Canadian diversified pooled fund managers offering services to pension funds and other institutional investors posted a median return of 0.8% before management fees in the third quarter of 2014. That return was 0.2% below the benchmark portfolio (with an allocation of 55% in equity and 45% in fixed income) used by many pension funds.
This is according to Morneau Shepell’s Performance Universe of Pension Managers’ Pooled Funds.
“The Canadian stock market and most foreign markets edged lower while the U.S. stock market kept rising in the third quarter,” notes Jean Bergeron, partner and team leader of Morneau Shepell’s asset and risk management consulting team.
A decrease in interest rates led to positive returns in the bond market and this market performance kept pension fund returns in positive territory for the quarter, Bergeron adds.

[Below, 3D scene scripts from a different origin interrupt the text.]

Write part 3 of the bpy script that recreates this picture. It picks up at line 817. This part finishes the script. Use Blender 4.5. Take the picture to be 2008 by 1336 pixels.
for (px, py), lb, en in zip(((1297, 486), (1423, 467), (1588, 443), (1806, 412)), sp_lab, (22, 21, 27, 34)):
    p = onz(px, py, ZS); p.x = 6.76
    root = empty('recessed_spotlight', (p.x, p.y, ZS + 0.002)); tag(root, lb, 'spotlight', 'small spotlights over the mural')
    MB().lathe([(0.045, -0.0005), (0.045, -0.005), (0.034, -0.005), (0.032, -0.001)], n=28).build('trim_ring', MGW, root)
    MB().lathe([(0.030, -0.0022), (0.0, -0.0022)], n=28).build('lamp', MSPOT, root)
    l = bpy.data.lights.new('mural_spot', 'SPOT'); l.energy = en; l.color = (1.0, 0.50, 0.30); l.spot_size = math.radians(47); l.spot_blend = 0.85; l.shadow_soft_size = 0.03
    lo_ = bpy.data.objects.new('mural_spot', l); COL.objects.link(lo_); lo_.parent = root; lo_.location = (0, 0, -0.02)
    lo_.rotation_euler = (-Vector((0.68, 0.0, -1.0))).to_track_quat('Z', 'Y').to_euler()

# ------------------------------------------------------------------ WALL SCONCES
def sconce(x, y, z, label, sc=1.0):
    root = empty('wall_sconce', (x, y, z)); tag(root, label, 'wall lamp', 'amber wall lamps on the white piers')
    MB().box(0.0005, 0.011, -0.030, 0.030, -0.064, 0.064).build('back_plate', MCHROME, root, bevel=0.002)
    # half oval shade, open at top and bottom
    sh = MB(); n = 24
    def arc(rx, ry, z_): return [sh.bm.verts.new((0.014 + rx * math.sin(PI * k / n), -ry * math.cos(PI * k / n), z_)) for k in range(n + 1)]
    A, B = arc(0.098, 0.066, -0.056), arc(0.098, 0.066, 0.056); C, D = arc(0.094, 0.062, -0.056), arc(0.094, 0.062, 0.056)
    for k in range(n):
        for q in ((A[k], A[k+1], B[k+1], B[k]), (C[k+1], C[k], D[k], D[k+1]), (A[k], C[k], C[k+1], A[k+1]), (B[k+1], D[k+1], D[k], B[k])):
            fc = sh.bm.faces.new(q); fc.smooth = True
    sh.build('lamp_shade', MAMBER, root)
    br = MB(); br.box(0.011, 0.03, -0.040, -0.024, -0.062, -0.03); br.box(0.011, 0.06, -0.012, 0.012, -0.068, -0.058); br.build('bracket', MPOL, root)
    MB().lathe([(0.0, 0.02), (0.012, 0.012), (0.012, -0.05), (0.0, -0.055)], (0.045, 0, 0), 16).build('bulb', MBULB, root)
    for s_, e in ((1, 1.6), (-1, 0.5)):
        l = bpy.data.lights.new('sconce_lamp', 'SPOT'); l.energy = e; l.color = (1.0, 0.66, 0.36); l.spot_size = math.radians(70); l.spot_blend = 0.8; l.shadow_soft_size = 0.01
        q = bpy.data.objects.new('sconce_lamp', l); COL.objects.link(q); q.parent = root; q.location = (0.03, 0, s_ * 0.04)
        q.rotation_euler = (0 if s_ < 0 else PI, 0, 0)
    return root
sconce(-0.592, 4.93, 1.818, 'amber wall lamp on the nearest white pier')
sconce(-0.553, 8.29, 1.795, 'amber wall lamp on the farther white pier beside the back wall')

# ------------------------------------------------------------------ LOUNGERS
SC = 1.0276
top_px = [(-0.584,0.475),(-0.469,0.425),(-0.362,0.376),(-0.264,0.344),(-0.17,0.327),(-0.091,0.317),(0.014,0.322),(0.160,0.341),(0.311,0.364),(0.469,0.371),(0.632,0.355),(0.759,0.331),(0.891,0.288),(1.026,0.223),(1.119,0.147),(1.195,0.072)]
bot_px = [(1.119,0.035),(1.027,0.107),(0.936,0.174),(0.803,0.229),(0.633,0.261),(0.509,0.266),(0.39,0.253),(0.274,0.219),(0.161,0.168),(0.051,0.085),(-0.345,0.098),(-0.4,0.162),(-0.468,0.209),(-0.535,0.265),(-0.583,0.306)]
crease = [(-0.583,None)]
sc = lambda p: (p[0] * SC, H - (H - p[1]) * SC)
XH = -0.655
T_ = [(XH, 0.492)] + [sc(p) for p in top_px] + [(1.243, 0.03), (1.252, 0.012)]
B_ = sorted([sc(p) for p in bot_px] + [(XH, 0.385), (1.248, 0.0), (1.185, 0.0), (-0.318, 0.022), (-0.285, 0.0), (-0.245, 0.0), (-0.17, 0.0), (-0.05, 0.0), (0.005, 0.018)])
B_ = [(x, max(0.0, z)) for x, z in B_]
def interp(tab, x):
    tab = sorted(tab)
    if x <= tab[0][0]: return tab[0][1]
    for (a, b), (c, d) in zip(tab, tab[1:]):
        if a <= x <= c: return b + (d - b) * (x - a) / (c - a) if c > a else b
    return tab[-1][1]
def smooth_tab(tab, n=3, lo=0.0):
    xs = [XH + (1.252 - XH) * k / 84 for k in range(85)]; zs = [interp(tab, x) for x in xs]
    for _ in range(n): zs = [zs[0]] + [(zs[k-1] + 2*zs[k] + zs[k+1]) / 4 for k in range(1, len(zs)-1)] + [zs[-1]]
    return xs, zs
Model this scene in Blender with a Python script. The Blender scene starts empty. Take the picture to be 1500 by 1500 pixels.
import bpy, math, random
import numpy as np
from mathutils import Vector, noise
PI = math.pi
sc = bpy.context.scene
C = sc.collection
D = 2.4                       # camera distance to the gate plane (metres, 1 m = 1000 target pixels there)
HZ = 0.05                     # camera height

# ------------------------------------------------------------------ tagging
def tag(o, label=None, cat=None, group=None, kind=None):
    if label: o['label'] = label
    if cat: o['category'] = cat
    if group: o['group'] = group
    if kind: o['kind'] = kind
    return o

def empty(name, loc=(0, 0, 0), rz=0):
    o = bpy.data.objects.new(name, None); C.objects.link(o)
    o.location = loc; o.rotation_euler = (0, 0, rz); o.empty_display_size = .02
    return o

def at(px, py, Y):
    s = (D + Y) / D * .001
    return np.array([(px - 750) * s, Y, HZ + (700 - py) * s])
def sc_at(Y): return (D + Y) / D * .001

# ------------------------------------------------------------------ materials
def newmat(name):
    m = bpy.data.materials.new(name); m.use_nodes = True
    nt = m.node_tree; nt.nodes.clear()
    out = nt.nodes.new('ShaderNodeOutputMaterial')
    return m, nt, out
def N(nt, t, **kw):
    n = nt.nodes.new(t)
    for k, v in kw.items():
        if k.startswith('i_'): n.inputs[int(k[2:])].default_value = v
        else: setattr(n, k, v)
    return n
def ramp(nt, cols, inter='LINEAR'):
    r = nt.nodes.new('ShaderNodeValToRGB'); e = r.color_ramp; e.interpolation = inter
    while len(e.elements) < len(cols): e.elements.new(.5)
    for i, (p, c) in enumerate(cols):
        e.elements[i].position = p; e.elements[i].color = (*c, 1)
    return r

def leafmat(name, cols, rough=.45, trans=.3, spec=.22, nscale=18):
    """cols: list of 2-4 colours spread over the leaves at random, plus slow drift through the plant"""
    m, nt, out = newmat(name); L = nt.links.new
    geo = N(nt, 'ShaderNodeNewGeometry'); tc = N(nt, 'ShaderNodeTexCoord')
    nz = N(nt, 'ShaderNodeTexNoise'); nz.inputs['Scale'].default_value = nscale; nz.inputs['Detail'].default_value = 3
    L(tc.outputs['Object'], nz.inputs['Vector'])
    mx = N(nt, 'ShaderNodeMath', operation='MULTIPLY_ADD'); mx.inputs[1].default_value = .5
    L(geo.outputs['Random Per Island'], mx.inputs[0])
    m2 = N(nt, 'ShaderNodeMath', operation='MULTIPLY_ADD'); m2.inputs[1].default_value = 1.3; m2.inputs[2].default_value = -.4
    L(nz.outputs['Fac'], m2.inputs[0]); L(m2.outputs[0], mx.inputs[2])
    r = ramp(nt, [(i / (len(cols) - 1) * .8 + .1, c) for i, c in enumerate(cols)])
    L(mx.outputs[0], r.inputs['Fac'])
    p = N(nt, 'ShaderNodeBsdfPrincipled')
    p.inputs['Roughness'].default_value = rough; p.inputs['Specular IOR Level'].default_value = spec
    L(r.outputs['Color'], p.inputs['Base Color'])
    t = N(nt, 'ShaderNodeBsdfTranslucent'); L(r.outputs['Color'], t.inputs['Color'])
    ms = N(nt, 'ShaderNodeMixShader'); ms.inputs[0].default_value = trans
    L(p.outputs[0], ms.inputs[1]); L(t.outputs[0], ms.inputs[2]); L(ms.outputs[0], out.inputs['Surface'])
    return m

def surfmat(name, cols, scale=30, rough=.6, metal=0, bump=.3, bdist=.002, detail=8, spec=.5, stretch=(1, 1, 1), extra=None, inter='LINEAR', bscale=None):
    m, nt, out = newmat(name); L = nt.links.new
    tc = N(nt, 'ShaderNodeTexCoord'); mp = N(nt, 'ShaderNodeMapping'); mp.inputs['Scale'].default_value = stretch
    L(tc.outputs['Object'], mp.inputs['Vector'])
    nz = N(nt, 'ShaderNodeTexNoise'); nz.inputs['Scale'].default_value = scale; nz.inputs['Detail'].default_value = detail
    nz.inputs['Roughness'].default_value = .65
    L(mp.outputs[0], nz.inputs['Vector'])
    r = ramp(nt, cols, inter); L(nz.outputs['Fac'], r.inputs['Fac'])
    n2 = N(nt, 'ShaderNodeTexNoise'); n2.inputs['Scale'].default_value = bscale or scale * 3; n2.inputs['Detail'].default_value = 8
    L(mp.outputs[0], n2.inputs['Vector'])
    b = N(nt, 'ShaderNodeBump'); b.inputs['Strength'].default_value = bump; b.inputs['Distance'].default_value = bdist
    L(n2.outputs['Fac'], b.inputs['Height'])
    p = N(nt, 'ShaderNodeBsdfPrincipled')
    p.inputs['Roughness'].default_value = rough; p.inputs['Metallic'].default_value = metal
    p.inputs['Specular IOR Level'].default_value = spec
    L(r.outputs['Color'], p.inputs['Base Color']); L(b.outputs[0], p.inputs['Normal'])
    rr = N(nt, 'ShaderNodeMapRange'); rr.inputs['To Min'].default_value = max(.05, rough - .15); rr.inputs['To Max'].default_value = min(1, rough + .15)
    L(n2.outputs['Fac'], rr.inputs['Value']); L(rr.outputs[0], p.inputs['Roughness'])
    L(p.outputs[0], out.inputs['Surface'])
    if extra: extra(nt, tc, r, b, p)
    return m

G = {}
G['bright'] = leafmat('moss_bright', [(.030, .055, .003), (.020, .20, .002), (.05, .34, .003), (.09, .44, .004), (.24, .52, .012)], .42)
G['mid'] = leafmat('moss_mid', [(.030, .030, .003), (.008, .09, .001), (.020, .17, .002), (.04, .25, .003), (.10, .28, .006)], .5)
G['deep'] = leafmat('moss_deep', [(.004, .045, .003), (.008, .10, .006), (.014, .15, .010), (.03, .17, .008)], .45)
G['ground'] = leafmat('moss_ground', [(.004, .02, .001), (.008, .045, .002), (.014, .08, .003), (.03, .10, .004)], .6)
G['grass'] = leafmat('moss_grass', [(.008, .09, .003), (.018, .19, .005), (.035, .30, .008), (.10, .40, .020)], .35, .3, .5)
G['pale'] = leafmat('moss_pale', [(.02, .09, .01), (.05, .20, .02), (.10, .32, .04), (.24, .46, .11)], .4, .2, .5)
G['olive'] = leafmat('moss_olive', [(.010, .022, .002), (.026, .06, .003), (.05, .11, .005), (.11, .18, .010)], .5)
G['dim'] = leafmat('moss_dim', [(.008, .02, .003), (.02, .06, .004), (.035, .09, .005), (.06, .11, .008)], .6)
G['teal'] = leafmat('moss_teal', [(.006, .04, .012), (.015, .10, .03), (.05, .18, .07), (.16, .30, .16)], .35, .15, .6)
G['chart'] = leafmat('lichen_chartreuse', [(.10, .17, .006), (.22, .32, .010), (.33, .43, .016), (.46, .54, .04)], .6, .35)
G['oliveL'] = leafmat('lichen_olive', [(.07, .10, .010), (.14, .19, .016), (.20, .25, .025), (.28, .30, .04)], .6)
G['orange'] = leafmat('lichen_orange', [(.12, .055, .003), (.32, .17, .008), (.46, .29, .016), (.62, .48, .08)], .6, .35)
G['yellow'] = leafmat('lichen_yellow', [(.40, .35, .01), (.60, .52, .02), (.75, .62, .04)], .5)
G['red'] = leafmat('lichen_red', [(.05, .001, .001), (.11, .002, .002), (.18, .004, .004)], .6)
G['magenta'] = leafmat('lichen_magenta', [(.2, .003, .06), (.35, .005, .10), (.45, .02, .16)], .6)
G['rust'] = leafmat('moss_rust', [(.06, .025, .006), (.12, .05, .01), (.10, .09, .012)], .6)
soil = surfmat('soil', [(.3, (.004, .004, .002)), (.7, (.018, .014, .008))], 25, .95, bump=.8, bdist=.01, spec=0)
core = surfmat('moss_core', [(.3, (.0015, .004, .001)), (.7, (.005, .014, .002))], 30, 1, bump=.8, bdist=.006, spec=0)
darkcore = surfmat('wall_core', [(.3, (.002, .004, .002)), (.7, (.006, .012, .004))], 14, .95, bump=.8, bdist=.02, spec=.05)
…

Given the decrease in interest rates used to discount pension benefits, the solvency liability of an average pension fund was up about 3.1% in the third quarter. “Pension fund financial positions have thus deteriorated this quarter and since the beginning of the year,” Bergeron explains.
The Performance Universe covers about 360 pooled funds managed by nearly 50 investment management firms. The pooled funds included in the Universe have a market value of more than $250 billion.
The results of Morneau Shepell’s study are based on the returns provided by different portfolio managers.